If you really want your life back, you’ll need to take a much bigger step, physically and morally. The truth you need to grasp is encapsulated in something philosophers call the “paradox of happiness.” Here’s the basic idea. In order to be happy, you must pursue something beyond personal happiness. Get over yourself, and in the end you may find yourself.

It seems strange in our goal-oriented times, but the truth is that naked happiness-seekers tend to find themselves alone and miserable. To live a life of meaning and integrity, you must build it around something that it is bigger than yourself.

Get over yourself, and in the end you may find yourself.

Celebrities have a hard time with this, because the world makes them feel like giants. How do you find something bigger than yourself when you think you’re fifty feet tall? Religious people have the best chance of avoiding this overweening narcissism, because they believe in God, who is very big indeed. But most celebrities can bump along rather happily for awhile as the superstars of their own (and several other people’s) lives, realizing too late that they’re less like God and more like Goliath, just waiting for a David to come along.

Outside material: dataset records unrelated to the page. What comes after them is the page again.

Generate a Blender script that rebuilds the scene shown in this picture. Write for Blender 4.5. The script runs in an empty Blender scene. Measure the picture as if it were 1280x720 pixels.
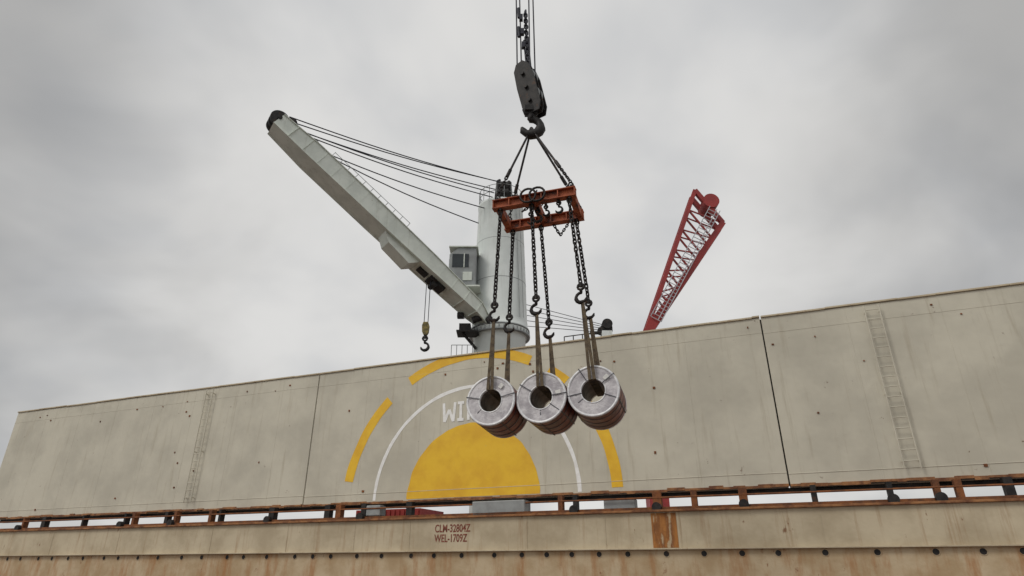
import bpy, math, random
from mathutils import Vector, Matrix, noise
random.seed(7)
scene = bpy.context.scene
V = Vector

# ------------------------------------------------------------------ materials
def mat(name, c1, c2=None, rough=0.6, metal=0.0, scale=2.0, stretch=(1,1,1), rust=None, rust_amt=0.0,
        rust_scale=3.0, rust_stretch=(1,1,1), bump=0.0, bump_scale=8.0, streak=None, streak_amt=0.0, spec=0.4,
        streak_st=(5.0,5.0,0.35), streak_rng=(.52,.75)):
    m = bpy.data.materials.new(name); m.use_nodes = True
    nt = m.node_tree; N = nt.nodes; L = nt.links
    b = N['Principled BSDF']; b.inputs['Roughness'].default_value = rough
    b.inputs['Metallic'].default_value = metal
    b.inputs['Specular IOR Level'].default_value = spec
    tc = N.new('ShaderNodeTexCoord')
    def nz(sc, st, detail=4, r=0.6):
        mp = N.new('ShaderNodeMapping'); mp.inputs['Scale'].default_value = st
        L.new(tc.outputs['Object'], mp.inputs['Vector'])
        n = N.new('ShaderNodeTexNoise'); n.inputs['Scale'].default_value = sc
        n.inputs['Detail'].default_value = detail; n.inputs['Roughness'].default_value = r
        L.new(mp.outputs['Vector'], n.inputs['Vector']); return n.outputs['Fac']
    def ramp(fac, a, bb):
        r = N.new('ShaderNodeMapRange'); r.interpolation_type = 'SMOOTHSTEP'
        r.inputs['From Min'].default_value = a; r.inputs['From Max'].default_value = bb
        L.new(fac, r.inputs['Value']); return r.outputs['Result']
    def mix(fac, a, bcol, amt=1.0):
        x = N.new('ShaderNodeMix'); x.data_type = 'RGBA'
        if amt != 1.0:
            mm = N.new('ShaderNodeMath'); mm.operation = 'MULTIPLY'; mm.inputs[1].default_value = amt
            L.new(fac, mm.inputs[0]); fac = mm.outputs[0]
        L.new(fac, x.inputs['Factor'])
        if isinstance(a, tuple): x.inputs['A'].default_value = (*a, 1)
        else: L.new(a, x.inputs['A'])
        x.inputs['B'].default_value = (*bcol, 1)
        return x.outputs['Result']
    c2 = c2 or tuple(v*0.75 for v in c1)
    col = mix(ramp(nz(scale, stretch), 0.35, 0.68), c1, c2)
    if streak: col = mix(ramp(nz(1.0, streak_st, 6, 0.7), *streak_rng), col, streak, streak_amt)
    if rust:
        f = ramp(nz(rust_scale, rust_stretch, 7, 0.7), 0.66-rust_amt, 0.70-rust_amt+0.03)
        col = mix(f, col, rust, 0.9)
    L.new(col, b.inputs['Base Color'])
    if bump:
        bp = N.new('ShaderNodeBump'); bp.inputs['Strength'].default_value = bump
        bp.inputs['Distance'].default_value = 0.05
        L.new(nz(bump_scale, (1,1,1), 3), bp.inputs['Height']); L.new(bp.outputs['Normal'], b.inputs['Normal'])
    return m

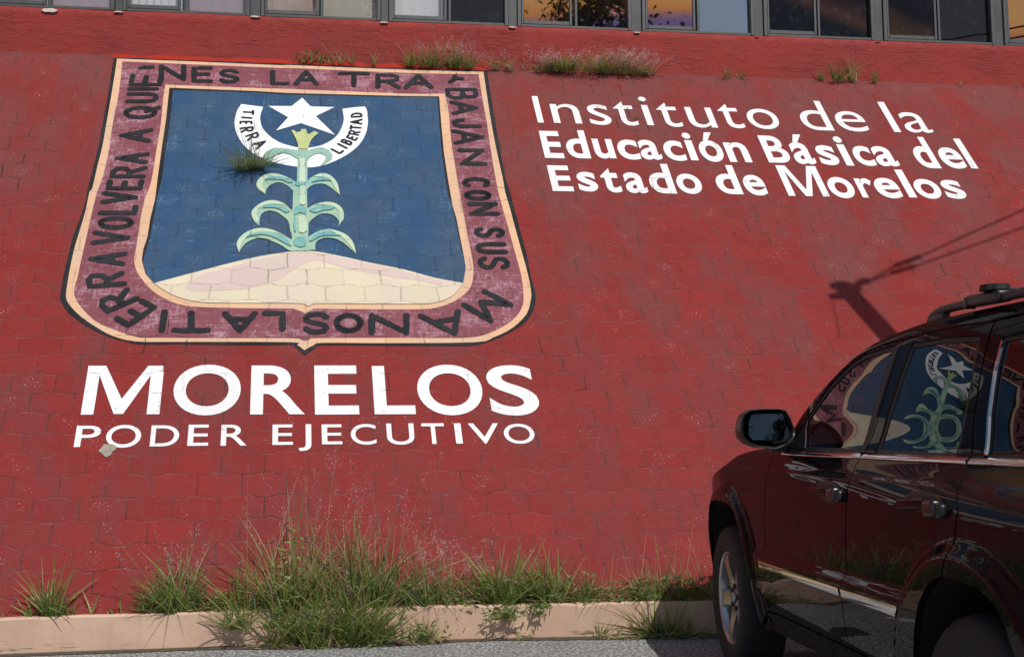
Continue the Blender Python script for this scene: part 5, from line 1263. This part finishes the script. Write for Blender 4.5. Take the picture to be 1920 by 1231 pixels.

The good news is that it’s never too late to make a better life for yourself and your family. I won’t even instruct you to come to Jesus (though I’m sure that wouldn’t hurt). For a provincially cosmopolitan man such as yourself it will surely be easier to start with this-worldly goods. In that spirit, my prescription is threefold:

First, move your family somewhere that’s not New York or California. Scratch Washington, D.C., off the list too. These cities are the breeding grounds for megalomaniacs, and so long as you live in them there will be no rest from the media feeding frenzy. Happily, they represent only the tiniest part of our beautiful world. Just go somewhere else. If it were me I might buy a gorgeous villa somewhere in the hills of Tuscany, but to each his own.

The ultimate revenge on the paparazzi is to live the kind of life that strangers don’t care to photograph.

Being Alec Baldwin, you might have to go pretty far afield to find a place where nobody has heard of you. But it’s very possible to find a place where people will happily treat you like a normal human once it’s clear that you intend to act like one. How long do you think the tabloids will be titillated by “Alec Baldwin Drops Daughter Off At Pre-School” photos? The ultimate revenge on the paparazzi is to live the kind of life that strangers don’t care to photograph. Fortunately, that can also be a very wonderful kind of life.

Second, give yourself a break from your “creative ambitions.” It needn’t necessarily be lifelong. Read good books, enjoy great music and appreciate nature. Really the sky is the limit here, but the main thing is to appreciate good things for their own sake without feeling any need to comment, imitate or underwrite.

Third, and most important, make someone happy. And I really do mean someone, not ten thousand people. Keep well away from wide-eyed orphans, unless you’re planning to adopt them and personally tend to all their bodily needs for the next several years. Avoid political causes like the plague.

I know you have a wife and daughter. That’s a wonderful place to start. Loving individual humans is hard because you don’t exercise much control over the process, and you don’t get much applause. Once you get going, just about everything you like about your life is potentially on the chopping block, and that’s a pretty heavy burden. But it’s also the blessing.

Your baby girl couldn’t care less how many movies you’ve starred in, or whether you’re a creative genius. She doesn’t even care whether or not you’re a homophobe. To her you’re just the guy she most wants to hold her and sing to her. Also the guy who’s supposed to wait on her hand and foot.

Be that guy. And every time you start to think in frustration that you could be making more of your valuable time, remind yourself of three things. First of all, every parent thinks that at some time or other. Second, for all you know, she may be more of a creative genius than you. Third, this is the kind of work that people almost never regret having done in the twilight of their lives. It supplies meaning in a way that a thousand ribbon-cutting ceremonies could never do.

Take these three pieces of advice, and call me in the morning. I’m sure you’ll be feeling better. Best of luck!